Keputusan yang dihasilkan bisa berupa penerimaan sebagian atau seluruh keberatan, atau penolakan secara keseluruhan. Namun, apabila hasil keputusan tersebut dinilai tidak memuaskan oleh pemohon, baik karena tidak sesuai dengan fakta lapangan, tidak mencerminkan nilai transaksi yang sebenarnya, atau dianggap merugikan secara hukum dan finansial, maka pemohon memiliki hak penuh untuk melanjutkan proses melalui jalur hukum melalui Pengadilan Pajak. 

Baca juga: Ini Jenis-Jenis Barang Kena Cukai di Indonesia

Upaya Hukum Lanjutan: Banding ke Pengadilan Pajak

Jika keberatan ditolak atau tidak memberikan hasil yang diharapkan, pemohon dapat menempuh upaya hukum lanjutan berupa banding ke Pengadilan Pajak. Banding adalah upaya hukum yang dapat dilakukan oleh Wajib Pajak atau penanggung Pajak terhadap suatu keputusan yang dapat diajukan Banding, berdasarkan peraturan perundang-undangan perpajakan yang berlaku, sebagaimana diatur dalam Pasal 1 angka 6 Undang-Undang Nomor 14 Tahun 2002 tentang Pengadilan Pajak (UU Pengadilan Pajak).

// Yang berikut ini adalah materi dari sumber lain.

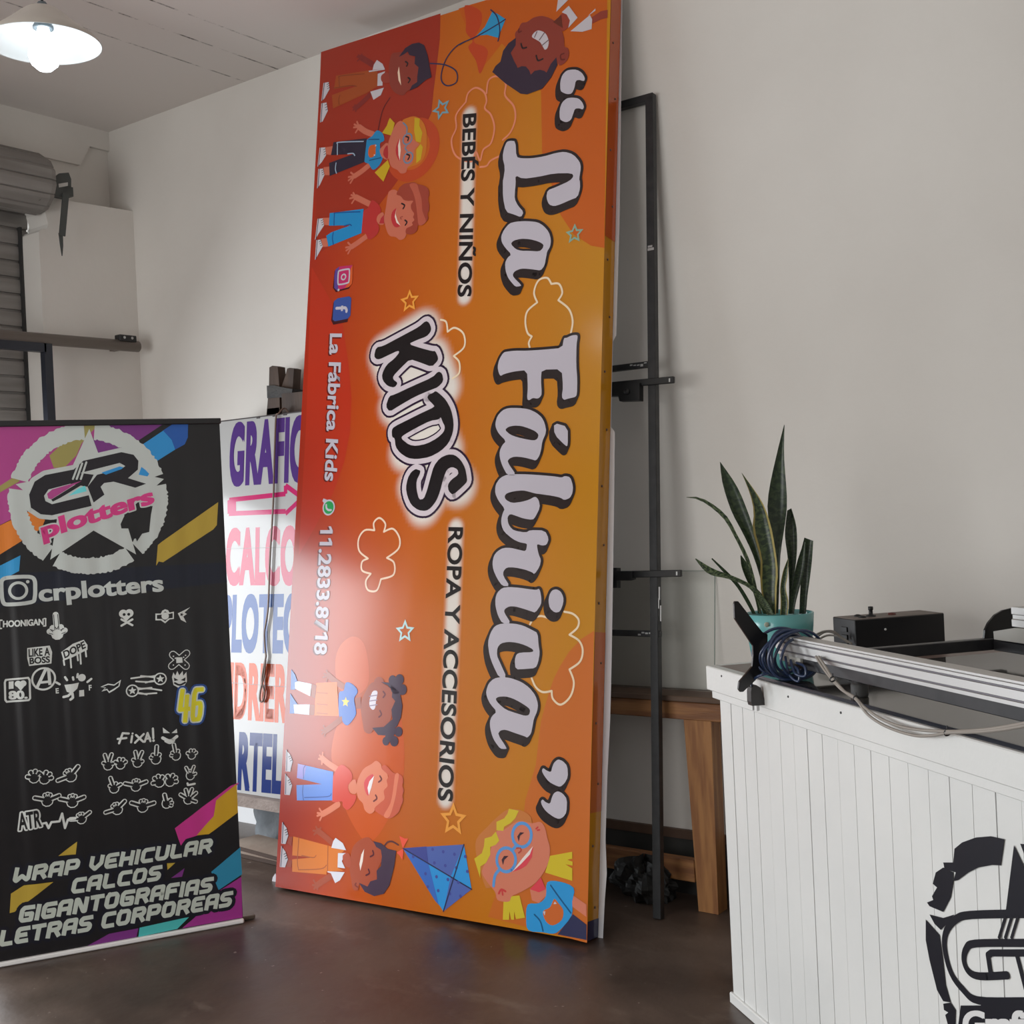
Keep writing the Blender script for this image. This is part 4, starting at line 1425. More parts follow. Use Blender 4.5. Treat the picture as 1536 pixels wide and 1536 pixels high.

Hal di atas juga turut  diatur dalam Pasal 95 UU Kepabeanan yang menyatakan bahwa:

“Orang yang berkeberatan terhadap penetapan Direktur Jenderal atas tarif dan nilai pabean dapat mengajukan permohonan banding kepada Pengadilan Pajak dalam jangka waktu 60 (enam puluh) hari sejak tanggal penetapan atau tanggal keputusan, setelah pungutan yang terutang dilunasi.”

Banding diajukan dalam jangka waktu paling lama 60 hari sejak tanggal diterimanya keputusan keberatan. Pemohon wajib menyusun Surat Banding yang memuat alasan-alasan yang jelas, dilampiri salinan keputusan keberatan, dan disampaikan kepada Pengadilan Pajak dalam Bahasa Indonesia. 

Dalam proses banding, penyusunan argumentasi hukum yang sistematis dan mudah dipahami oleh Majelis Hakim menjadi kunci utama. Kuasa hukum atau pemohon banding perlu memahami secara menyeluruh karakteristik barang, kronologi penetapan nilai pabean, serta celah hukum yang dapat dijadikan dasar pembelaan. Hal ini penting karena sengketa kepabeanan berbeda dengan sengketa pajak pada umumnya, baik dari segi waktu koreksi, jenis dokumen, maupun pendekatan audit. 

Di kepabeanan, koreksi atas deklarasi barang dapat dilakukan dalam 2 (dua) kondisi: dalam waktu 30 hari sejak pemberitahuan disampaikan oleh Kantor Pelayanan Bea Cukai, atau dalam jangka waktu dua tahun melalui penelitian ulang atau audit oleh DJBC. Jika putusan masih dianggap tidak adil, pemohon dapat mengajukan Peninjauan Kembali (PK) ke Mahkamah Agung dalam kurun waktu paling lambat tiga bulan setelah diketahuinya kekeliruan dalam putusan, sebagaimana diatur dalam Pasal 92 UU Pengadilan Pajak. 

Penyelesaian sengketa kepabeanan tidak hanya menyangkut aspek hukum, tetapi juga berdampak pada operasional bisnis. Penundaan pengeluaran barang, pembekuan fasilitas, atau denda yang tidak proporsional dapat mengganggu arus kas dan reputasi perusahaan. Oleh karena itu, penting bagi pelaku usaha untuk memahami prosedur keberatan dan banding, serta menyiapkan dokumen pendukung yang kuat.***

Baca juga: Aturan Pabean dan Cukai di ASEAN

Daftar Hukum:

  • Peraturan Menteri Keuangan Nomor 136/PMK.04/2022 tentang Perubahan Atas Peraturan Menteri Keuangan Nomor 51/PMK.04/2017 tentang Keberatan di Bidang Kepabeanan dan Cukai (PMK 136/2022).
  • Undang-Undang Nomor 17 Tahun 2006 tentang Perubahan Atas Undang-Undang Nomor 10 Tahun 1995 tentang Kepabeanan (UU Kepabeanan).
  • Undang-Undang Nomor 14 Tahun 2002 tentang Pengadilan Pajak (UU Pengadilan Pajak).